***** Dataset extract

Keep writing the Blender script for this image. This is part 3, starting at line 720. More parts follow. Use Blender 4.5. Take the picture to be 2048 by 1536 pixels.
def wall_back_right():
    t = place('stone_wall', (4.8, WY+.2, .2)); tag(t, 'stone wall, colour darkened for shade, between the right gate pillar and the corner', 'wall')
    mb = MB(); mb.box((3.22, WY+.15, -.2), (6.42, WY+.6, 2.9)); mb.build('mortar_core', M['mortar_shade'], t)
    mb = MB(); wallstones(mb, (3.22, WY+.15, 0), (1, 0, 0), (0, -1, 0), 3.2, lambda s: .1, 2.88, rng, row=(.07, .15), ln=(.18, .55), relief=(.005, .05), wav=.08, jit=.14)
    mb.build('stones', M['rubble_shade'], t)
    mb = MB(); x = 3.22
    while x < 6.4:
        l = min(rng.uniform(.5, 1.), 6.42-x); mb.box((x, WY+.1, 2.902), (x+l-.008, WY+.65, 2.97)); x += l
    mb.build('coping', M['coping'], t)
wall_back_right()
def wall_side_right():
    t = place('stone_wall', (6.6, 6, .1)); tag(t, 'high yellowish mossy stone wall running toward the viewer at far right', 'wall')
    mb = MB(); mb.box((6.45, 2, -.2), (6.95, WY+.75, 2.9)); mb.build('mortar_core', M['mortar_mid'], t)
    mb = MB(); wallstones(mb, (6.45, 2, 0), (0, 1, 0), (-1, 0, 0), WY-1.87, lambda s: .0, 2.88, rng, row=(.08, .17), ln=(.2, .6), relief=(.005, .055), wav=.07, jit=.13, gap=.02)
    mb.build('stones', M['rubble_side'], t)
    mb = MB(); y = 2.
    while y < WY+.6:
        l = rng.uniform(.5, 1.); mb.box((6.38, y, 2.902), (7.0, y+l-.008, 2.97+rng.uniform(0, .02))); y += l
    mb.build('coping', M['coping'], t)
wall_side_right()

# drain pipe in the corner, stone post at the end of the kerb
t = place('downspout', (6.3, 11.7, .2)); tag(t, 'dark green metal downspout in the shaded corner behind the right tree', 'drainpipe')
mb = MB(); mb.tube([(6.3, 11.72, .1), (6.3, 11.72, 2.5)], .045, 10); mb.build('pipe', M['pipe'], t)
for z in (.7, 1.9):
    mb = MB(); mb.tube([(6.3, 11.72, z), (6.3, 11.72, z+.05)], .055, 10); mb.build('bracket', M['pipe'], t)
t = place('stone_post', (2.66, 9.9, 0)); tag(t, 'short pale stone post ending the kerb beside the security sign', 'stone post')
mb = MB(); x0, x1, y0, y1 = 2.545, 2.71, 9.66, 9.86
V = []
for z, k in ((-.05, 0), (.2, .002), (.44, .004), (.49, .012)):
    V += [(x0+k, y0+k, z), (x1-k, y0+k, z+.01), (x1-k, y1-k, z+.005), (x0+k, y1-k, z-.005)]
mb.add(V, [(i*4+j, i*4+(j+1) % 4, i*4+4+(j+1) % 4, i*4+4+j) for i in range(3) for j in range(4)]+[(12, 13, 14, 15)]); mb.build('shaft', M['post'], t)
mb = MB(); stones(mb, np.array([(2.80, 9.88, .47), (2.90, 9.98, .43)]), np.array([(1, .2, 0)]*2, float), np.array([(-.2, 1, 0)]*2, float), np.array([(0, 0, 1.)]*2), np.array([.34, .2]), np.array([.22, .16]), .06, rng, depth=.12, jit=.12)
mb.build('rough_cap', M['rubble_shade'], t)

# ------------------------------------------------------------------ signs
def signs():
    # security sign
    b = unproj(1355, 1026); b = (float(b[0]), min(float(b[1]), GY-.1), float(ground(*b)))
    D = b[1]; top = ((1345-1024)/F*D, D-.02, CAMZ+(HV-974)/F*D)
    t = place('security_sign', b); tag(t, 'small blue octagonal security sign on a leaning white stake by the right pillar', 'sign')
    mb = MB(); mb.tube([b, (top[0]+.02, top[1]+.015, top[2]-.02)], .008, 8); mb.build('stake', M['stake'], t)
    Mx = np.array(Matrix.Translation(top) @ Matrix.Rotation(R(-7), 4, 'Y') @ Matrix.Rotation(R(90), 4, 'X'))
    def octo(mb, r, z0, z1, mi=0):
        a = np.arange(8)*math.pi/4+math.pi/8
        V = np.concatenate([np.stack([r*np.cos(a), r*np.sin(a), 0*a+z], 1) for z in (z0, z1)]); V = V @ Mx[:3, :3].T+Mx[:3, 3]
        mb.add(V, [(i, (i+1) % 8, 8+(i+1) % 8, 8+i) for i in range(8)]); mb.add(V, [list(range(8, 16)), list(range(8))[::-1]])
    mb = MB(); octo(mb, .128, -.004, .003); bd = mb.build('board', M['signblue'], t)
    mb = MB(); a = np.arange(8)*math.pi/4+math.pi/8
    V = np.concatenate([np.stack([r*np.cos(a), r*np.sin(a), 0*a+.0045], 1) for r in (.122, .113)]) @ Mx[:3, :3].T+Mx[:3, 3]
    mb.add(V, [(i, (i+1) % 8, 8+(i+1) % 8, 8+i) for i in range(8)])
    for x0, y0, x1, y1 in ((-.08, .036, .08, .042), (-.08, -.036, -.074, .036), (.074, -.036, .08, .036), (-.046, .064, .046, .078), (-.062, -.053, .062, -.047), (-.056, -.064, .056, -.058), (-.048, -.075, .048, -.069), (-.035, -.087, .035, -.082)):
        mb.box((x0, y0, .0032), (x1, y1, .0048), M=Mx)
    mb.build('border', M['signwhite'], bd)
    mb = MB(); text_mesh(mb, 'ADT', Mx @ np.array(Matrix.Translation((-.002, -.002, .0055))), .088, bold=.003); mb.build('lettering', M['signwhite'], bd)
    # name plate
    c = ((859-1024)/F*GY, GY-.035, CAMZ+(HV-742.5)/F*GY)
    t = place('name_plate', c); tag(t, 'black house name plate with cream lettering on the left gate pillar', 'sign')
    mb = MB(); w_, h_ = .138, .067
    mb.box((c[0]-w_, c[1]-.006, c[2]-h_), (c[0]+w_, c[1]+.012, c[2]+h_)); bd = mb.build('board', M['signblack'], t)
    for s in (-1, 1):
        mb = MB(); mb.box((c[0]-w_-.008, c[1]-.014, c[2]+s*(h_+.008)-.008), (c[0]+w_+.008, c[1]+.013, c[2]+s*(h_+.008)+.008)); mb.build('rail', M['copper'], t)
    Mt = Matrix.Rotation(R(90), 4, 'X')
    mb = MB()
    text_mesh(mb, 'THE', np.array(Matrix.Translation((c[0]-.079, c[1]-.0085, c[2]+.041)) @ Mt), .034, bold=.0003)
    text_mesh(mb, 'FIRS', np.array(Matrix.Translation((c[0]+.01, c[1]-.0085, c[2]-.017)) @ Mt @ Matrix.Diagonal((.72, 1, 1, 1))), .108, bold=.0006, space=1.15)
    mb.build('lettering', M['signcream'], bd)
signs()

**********

Print the listing above from its first line through the line with "relief=(.005, .05), wav=.08, jit=.14)", and stop there.

Keep writing the Blender script for this image. This is part 3, starting at line 720. More parts follow. Use Blender 4.5. Take the picture to be 2048 by 1536 pixels.
def wall_back_right():
    t = place('stone_wall', (4.8, WY+.2, .2)); tag(t, 'stone wall, colour darkened for shade, between the right gate pillar and the corner', 'wall')
    mb = MB(); mb.box((3.22, WY+.15, -.2), (6.42, WY+.6, 2.9)); mb.build('mortar_core', M['mortar_shade'], t)
    mb = MB(); wallstones(mb, (3.22, WY+.15, 0), (1, 0, 0), (0, -1, 0), 3.2, lambda s: .1, 2.88, rng, row=(.07, .15), ln=(.18, .55), relief=(.005, .05), wav=.08, jit=.14)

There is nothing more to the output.